_Task to complete_
Copy out all lines where "furcol" appears.

_Raw data_
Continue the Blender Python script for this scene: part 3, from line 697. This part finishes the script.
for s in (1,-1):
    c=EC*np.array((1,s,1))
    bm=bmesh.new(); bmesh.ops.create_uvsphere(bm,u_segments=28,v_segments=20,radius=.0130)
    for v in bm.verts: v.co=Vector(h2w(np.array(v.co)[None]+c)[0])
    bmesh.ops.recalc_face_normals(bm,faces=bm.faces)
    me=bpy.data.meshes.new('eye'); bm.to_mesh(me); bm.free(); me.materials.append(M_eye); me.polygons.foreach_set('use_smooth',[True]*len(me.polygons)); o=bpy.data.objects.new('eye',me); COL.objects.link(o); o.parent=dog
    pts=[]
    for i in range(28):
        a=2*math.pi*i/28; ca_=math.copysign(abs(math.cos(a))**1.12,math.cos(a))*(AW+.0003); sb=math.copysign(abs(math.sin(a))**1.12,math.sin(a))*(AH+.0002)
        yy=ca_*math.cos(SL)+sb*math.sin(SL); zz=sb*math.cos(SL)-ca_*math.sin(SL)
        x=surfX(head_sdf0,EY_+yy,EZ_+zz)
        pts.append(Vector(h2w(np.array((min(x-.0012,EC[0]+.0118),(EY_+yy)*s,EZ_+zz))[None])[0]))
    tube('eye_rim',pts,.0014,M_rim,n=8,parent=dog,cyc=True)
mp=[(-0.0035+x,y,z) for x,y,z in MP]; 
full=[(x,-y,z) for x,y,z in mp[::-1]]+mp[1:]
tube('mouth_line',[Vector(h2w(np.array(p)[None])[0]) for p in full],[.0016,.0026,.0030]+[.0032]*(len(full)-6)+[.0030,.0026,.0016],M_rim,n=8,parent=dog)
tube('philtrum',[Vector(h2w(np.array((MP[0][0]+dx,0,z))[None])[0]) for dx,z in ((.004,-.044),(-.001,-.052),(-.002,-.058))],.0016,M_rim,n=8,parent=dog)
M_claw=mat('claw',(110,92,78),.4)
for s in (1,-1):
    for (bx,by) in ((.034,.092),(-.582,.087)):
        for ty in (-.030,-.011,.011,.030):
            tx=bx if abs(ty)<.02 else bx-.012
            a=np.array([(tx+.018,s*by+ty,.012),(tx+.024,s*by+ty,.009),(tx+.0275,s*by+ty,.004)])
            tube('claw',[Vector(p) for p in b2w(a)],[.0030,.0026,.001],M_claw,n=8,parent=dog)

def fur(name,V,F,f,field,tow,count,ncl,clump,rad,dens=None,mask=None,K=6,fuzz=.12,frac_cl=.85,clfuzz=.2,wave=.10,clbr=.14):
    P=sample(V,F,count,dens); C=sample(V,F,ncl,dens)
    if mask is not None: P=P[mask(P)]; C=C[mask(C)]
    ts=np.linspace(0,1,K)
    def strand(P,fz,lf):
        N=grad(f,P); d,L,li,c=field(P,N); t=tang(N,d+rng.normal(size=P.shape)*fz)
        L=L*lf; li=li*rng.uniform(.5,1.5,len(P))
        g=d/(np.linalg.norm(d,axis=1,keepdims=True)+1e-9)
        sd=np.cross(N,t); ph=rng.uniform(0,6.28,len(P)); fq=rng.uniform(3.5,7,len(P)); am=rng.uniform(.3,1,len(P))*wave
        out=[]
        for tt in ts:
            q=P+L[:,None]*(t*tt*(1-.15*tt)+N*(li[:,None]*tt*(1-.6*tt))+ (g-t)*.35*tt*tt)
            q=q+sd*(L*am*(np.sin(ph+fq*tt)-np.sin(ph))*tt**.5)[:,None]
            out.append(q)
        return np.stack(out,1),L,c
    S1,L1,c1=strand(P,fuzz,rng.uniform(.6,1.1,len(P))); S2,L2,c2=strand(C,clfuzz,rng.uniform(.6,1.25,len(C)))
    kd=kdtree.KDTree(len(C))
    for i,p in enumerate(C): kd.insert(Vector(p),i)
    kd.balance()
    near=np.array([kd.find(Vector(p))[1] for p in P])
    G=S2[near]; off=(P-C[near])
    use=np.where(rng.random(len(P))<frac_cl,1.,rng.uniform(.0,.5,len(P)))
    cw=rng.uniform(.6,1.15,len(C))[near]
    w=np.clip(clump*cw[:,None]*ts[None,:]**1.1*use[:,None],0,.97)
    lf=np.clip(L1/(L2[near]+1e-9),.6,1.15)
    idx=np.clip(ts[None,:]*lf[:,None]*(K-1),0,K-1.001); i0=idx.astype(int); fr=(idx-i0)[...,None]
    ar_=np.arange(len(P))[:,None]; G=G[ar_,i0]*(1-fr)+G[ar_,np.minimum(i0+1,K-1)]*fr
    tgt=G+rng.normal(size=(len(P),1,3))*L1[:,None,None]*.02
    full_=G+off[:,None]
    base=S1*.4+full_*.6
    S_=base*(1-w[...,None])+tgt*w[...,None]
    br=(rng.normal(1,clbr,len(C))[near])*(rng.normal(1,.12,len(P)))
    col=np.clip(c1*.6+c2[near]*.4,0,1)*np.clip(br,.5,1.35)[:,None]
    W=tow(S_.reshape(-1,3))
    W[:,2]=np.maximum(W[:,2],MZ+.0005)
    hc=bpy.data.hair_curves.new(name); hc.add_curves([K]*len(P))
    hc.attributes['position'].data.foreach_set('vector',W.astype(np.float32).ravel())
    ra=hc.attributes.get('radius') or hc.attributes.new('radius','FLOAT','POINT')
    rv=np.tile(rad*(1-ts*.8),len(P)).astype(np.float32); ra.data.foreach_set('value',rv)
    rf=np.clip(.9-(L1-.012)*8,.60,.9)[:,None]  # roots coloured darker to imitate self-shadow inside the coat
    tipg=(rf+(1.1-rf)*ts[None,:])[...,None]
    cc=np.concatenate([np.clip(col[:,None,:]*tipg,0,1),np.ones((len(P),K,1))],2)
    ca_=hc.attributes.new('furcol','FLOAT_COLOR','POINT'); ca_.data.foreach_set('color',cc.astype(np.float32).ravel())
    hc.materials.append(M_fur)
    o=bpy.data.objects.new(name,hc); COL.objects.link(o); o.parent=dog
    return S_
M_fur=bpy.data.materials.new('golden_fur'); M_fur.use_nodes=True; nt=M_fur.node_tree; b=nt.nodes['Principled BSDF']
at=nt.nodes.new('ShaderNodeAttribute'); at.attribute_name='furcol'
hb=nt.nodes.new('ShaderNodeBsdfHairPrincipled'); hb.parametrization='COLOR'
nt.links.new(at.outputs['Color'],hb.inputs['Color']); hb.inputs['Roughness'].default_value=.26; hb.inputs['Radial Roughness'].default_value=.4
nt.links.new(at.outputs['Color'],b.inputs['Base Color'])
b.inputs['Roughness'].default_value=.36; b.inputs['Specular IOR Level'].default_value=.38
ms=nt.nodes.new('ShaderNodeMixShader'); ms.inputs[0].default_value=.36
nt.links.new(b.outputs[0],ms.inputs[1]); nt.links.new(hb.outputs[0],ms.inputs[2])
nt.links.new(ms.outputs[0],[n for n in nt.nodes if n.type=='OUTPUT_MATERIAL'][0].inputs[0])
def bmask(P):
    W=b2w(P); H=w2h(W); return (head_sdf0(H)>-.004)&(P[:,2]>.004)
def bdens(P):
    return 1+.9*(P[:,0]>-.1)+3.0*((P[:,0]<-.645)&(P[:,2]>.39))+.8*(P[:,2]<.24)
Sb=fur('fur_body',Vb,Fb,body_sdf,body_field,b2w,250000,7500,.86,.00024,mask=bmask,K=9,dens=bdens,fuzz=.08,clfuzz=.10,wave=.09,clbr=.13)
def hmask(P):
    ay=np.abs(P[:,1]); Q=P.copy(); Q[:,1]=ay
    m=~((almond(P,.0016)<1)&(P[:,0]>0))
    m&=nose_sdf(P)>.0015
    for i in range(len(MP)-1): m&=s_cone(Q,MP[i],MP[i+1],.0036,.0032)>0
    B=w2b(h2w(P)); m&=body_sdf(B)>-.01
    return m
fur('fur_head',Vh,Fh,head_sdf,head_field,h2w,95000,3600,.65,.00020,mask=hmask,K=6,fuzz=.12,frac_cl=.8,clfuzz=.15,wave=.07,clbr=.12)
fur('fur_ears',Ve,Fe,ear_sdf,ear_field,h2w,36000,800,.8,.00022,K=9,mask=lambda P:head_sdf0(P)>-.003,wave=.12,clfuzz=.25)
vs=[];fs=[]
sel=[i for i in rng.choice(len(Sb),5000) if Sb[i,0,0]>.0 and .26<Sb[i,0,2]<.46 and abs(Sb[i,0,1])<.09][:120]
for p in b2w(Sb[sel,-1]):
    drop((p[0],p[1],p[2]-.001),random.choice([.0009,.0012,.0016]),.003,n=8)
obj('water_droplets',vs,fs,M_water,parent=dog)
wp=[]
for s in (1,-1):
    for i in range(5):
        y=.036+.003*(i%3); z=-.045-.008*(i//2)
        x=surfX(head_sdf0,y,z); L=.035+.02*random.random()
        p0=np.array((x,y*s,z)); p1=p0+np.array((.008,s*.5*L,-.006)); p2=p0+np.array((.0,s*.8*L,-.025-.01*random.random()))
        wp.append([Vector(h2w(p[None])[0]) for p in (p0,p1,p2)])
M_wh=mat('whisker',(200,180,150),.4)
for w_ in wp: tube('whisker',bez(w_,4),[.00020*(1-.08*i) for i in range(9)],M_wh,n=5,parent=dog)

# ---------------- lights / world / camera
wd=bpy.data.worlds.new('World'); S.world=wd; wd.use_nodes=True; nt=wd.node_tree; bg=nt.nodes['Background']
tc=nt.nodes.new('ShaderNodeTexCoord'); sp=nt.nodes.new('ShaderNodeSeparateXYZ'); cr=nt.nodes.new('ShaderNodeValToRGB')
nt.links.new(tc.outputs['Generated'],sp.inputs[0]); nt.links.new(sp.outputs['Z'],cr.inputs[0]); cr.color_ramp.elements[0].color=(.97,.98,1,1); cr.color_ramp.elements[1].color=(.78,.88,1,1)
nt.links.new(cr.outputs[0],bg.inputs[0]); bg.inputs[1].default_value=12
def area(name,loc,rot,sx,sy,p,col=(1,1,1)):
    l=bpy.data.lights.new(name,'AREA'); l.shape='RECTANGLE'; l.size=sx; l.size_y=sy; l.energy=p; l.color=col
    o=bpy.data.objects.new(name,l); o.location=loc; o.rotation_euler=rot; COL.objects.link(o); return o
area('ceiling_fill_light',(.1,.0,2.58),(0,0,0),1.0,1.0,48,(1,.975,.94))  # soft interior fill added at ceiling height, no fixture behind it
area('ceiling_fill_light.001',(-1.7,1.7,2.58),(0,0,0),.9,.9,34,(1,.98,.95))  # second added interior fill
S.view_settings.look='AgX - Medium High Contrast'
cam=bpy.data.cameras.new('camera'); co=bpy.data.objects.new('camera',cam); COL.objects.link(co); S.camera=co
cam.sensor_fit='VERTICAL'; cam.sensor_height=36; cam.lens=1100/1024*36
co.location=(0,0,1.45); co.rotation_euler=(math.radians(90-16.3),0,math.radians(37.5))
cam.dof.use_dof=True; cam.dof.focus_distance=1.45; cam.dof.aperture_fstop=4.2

_The completed task_
    ca_=hc.attributes.new('furcol','FLOAT_COLOR','POINT'); ca_.data.foreach_set('color',cc.astype(np.float32).ravel())
at=nt.nodes.new('ShaderNodeAttribute'); at.attribute_name='furcol'